Read our original reporting on this economy here, here, and here.
Those operations, which Straus said can leverage two to three times the price they would probably get for the horse at the border, are specifically seeking out Thoroughbreds.
“Unfortunately, Thoroughbreds, because they're so easily identified, are the target of this online marketplace,” said Strauss. “And so now dealers are seeking them out at low-end auctions, and people are contacting old owners and trainers, anyone who was connected with the horse, even if you haven't seen that horse for 10 or 15 years, people are being contacted to raise money to save the horse.”
Breeding stock are especially vulnerable, since particularly young or particularly old horses are more difficult for the majority of accredited aftercare organizations to take on.
“You know, at TCA, we get a lot of questions about Thoroughbred aftercare. But the most frequent question I get is from Thoroughbred breeders, and they say: What do I do with my retired broodmare?” said Erin Crady, executive director of Thoroughbred Charities of America.”
“And currently there really aren't a lot of options for broodmares or breeding stock, generally speaking. A 20-year-old retired broodmare that hasn't been ridden in 12 years doesn't always fit into the programs of most of our industry nonprofit aftercare organizations, largely because that broodmare would be hard to place and expensive to retrain. If you don't have a back 40 acres where you can permanently retire and care for your breeding stock, it can definitely be a challenge.”
This also applies to breeding stallions; read our reporting about The Deputy's journey to a kill pen here.
As online brokers and well-meaning bystanders get more determined to uncover Thoroughbreds' histories, owners and breeders are more likely than they once were to get a call demanding money to extricate a horse from a difficult position. Strauss advises caution in these moments.
“It's really an unfortunate situation, and what I would say is if you're contacted because one of your former horses is in a kill pen, do some research,” she said. “Don't just throw money at it. Don't just send money blindly. Do research and see that the horse truly is in a bad place and then ensure its safety.
“I would contact an accredited program for help. Most of us can guide you through this issue. Because it really is a problem.”

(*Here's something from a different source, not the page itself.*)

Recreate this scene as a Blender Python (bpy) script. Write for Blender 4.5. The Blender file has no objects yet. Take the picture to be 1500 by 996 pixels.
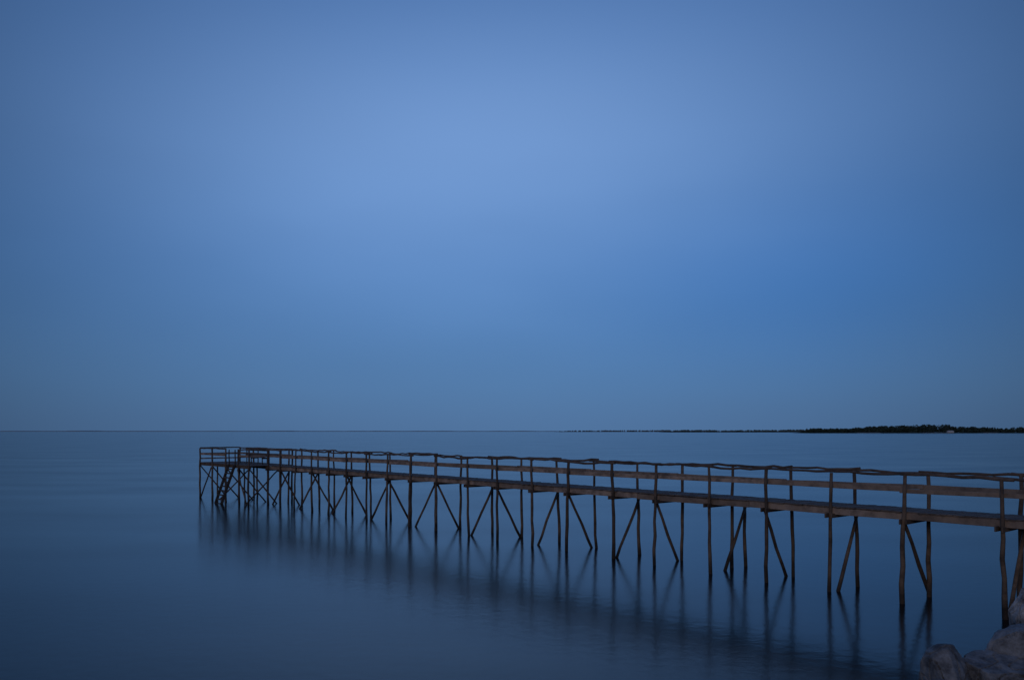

One of the most notorious auctions for kill pen operators takes place in New Holland, Penn., which has attracted attention from the Pennsylvania Horse Breeders Association. The PHBA has constructed an anti-slaughter committee and a code of ethics that members are held to.
“So if you're a member of our organization or you're registering a horse, you're going to have to sign off on that code of ethics, which pretty much says that if you do anything at all to move a horse or go through someone else to move a horse to slaughter, you're going to be sanctioned by our organization,” said Brian Sanfratello, executive secretary of the PHBA. “But we're limited as far as the number of people that can sign off on that and be sanctioned through that. So what we said was we have to try to get something done on a state level for anti-slaughter.”
Knowing that harsher, more widely applicable sanctions were needed, Sanfratello said the organization has also been key in drafting a Pennsylvania-specific version of legislation recently passed in New York which prohibits the sale of Thoroughbred or Standardbred racing or breeding stock for the purposes of slaughter.
“And we went to the lawyers within our organization, and they put together a mock-up of a bill that we're going to submit to the judiciary committee that's going to make it a misdemeanor for bringing horses — having anything to do with getting horses to kill pens for slaughter,” said Sanfratello.